[Dataset rows]

** Begin **

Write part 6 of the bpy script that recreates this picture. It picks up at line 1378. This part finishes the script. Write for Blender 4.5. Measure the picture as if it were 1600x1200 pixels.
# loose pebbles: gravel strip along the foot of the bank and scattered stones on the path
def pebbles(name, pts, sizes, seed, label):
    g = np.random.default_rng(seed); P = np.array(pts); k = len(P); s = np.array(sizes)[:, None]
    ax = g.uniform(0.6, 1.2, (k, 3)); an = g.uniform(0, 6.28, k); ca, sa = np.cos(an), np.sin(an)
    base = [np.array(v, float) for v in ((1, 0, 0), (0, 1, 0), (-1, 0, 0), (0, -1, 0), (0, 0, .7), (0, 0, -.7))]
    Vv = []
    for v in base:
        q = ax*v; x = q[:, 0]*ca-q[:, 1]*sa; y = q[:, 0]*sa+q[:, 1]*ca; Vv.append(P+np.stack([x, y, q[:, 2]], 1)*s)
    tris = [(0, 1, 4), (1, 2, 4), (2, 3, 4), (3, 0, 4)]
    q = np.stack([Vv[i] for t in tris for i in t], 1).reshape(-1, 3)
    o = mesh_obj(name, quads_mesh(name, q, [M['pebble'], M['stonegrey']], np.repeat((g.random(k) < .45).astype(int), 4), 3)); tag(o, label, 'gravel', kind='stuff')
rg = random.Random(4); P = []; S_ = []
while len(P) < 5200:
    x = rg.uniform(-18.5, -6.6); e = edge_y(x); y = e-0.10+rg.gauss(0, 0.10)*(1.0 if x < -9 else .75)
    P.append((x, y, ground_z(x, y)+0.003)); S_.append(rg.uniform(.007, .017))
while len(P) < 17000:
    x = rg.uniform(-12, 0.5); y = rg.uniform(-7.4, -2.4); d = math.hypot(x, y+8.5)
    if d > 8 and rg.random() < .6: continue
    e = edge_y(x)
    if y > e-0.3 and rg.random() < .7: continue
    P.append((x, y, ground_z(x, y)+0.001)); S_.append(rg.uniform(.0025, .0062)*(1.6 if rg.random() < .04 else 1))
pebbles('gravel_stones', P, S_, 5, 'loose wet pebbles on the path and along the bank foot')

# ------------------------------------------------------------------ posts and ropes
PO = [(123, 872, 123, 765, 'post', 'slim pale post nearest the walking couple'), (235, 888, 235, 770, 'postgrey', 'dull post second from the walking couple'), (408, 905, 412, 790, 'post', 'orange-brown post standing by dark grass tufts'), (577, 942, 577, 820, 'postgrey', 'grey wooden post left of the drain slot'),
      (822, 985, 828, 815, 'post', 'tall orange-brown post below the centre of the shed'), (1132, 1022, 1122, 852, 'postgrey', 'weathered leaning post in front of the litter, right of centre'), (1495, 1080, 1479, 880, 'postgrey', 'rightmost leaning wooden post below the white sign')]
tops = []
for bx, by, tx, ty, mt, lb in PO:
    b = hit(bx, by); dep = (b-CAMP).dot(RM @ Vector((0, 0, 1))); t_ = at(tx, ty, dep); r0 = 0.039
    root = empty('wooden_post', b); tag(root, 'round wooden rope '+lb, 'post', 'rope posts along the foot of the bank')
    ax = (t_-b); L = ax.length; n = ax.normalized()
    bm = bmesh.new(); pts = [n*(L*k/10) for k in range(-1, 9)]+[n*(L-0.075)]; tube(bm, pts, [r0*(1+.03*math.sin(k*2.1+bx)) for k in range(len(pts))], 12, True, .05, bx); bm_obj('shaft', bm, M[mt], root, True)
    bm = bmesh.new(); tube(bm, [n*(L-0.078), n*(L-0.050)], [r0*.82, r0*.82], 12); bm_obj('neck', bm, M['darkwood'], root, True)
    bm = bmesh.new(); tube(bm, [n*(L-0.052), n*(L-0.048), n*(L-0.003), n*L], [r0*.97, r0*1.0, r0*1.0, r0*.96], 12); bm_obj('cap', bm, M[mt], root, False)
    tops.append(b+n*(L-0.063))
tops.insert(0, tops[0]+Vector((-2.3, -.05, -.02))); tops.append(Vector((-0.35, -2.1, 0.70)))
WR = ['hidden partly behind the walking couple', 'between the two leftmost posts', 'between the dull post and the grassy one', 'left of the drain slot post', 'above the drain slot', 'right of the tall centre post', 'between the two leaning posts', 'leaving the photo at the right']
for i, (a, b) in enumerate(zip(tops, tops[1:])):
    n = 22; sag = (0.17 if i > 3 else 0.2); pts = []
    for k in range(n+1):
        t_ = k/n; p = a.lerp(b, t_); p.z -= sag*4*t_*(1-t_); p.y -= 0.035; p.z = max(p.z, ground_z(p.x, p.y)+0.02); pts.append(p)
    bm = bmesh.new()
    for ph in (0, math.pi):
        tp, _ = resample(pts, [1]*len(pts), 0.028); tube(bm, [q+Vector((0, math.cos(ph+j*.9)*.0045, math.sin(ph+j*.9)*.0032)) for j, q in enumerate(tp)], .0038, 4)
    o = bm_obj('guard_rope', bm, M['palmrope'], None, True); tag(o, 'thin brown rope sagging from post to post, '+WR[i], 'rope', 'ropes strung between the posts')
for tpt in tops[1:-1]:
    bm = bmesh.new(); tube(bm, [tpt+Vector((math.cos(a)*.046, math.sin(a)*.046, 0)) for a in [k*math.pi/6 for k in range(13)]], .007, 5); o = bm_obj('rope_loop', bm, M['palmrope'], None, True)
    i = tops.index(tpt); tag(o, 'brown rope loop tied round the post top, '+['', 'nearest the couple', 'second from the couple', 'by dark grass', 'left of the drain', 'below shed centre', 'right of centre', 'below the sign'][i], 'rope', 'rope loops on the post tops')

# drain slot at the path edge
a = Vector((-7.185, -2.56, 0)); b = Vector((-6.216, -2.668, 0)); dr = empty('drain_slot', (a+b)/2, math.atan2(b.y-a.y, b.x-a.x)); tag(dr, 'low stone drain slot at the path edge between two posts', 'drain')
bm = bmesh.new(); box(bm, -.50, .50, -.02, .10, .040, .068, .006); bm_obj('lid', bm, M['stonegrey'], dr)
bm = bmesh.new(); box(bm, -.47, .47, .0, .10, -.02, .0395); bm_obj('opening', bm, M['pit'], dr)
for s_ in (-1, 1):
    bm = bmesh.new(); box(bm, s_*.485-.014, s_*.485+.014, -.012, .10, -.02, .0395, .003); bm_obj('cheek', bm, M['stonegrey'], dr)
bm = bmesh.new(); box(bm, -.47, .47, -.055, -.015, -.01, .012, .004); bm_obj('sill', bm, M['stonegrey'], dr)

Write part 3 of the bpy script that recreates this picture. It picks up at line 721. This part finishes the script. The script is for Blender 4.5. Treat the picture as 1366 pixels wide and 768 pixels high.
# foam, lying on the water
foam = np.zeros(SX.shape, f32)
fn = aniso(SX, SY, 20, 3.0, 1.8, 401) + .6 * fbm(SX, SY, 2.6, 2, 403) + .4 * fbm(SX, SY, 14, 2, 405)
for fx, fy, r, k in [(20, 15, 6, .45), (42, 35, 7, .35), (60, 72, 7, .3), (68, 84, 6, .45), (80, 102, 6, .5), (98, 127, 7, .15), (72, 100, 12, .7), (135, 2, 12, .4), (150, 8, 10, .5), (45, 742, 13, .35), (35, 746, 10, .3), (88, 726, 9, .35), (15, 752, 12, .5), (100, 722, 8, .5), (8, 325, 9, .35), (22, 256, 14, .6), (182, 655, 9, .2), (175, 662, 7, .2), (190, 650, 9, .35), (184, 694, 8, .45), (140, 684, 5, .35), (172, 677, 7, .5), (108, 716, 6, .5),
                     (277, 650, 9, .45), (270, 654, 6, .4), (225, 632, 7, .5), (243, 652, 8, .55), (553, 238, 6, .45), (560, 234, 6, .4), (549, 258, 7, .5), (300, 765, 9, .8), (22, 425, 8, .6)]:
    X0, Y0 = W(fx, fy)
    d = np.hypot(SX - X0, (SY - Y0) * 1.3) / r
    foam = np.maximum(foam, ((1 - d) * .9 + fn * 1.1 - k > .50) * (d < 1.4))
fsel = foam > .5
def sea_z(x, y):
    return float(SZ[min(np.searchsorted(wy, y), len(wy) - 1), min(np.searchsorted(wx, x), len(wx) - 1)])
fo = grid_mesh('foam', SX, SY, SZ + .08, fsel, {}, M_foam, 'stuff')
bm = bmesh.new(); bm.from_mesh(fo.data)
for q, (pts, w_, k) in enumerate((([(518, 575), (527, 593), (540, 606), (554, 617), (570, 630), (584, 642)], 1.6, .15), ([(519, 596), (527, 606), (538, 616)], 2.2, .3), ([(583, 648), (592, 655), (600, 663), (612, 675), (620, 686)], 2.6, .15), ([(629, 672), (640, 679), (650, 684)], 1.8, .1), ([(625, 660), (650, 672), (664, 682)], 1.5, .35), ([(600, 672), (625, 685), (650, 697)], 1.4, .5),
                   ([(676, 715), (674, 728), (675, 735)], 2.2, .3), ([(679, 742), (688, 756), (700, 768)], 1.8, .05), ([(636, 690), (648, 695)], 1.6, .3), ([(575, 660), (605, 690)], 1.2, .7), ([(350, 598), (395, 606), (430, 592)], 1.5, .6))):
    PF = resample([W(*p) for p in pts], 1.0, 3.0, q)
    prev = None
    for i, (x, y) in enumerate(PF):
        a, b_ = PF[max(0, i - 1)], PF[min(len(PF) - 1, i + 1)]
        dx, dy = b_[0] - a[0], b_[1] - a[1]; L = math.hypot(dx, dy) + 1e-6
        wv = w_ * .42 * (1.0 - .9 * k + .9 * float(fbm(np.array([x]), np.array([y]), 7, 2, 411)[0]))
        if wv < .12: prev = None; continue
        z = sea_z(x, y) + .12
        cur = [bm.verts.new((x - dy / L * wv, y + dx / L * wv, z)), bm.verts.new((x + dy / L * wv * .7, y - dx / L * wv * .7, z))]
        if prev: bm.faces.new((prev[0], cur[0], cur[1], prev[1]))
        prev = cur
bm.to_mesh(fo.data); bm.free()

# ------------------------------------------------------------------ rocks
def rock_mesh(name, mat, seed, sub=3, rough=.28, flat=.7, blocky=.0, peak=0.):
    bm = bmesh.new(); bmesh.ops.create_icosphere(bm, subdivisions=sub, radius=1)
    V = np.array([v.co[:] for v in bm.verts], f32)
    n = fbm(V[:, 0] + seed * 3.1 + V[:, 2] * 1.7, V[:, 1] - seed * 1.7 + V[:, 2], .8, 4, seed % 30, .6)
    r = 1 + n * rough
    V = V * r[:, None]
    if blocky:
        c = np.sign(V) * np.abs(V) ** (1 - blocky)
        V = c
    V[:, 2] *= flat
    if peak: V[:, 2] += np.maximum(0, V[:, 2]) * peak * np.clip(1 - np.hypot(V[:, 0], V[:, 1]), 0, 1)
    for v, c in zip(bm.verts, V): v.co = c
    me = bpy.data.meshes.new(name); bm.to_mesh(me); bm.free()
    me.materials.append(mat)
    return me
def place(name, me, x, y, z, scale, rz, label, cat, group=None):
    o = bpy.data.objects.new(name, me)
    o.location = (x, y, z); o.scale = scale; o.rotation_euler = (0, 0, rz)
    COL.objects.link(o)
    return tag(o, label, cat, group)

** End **

### PROBLEM TO WORK ON
In this exercise, copy only the lines from the opening line of the material through the line where "pebbles('gravel_stones', P, S_, 5, 'loose" appears.

### THE ANSWER
Write part 6 of the bpy script that recreates this picture. It picks up at line 1378. This part finishes the script. Write for Blender 4.5. Measure the picture as if it were 1600x1200 pixels.
# loose pebbles: gravel strip along the foot of the bank and scattered stones on the path
def pebbles(name, pts, sizes, seed, label):
    g = np.random.default_rng(seed); P = np.array(pts); k = len(P); s = np.array(sizes)[:, None]
    ax = g.uniform(0.6, 1.2, (k, 3)); an = g.uniform(0, 6.28, k); ca, sa = np.cos(an), np.sin(an)
    base = [np.array(v, float) for v in ((1, 0, 0), (0, 1, 0), (-1, 0, 0), (0, -1, 0), (0, 0, .7), (0, 0, -.7))]
    Vv = []
    for v in base:
        q = ax*v; x = q[:, 0]*ca-q[:, 1]*sa; y = q[:, 0]*sa+q[:, 1]*ca; Vv.append(P+np.stack([x, y, q[:, 2]], 1)*s)
    tris = [(0, 1, 4), (1, 2, 4), (2, 3, 4), (3, 0, 4)]
    q = np.stack([Vv[i] for t in tris for i in t], 1).reshape(-1, 3)
    o = mesh_obj(name, quads_mesh(name, q, [M['pebble'], M['stonegrey']], np.repeat((g.random(k) < .45).astype(int), 4), 3)); tag(o, label, 'gravel', kind='stuff')
rg = random.Random(4); P = []; S_ = []
while len(P) < 5200:
    x = rg.uniform(-18.5, -6.6); e = edge_y(x); y = e-0.10+rg.gauss(0, 0.10)*(1.0 if x < -9 else .75)
    P.append((x, y, ground_z(x, y)+0.003)); S_.append(rg.uniform(.007, .017))
while len(P) < 17000:
    x = rg.uniform(-12, 0.5); y = rg.uniform(-7.4, -2.4); d = math.hypot(x, y+8.5)
    if d > 8 and rg.random() < .6: continue
    e = edge_y(x)
    if y > e-0.3 and rg.random() < .7: continue
    P.append((x, y, ground_z(x, y)+0.001)); S_.append(rg.uniform(.0025, .0062)*(1.6 if rg.random() < .04 else 1))
pebbles('gravel_stones', P, S_, 5, 'loose wet pebbles on the path and along the bank foot')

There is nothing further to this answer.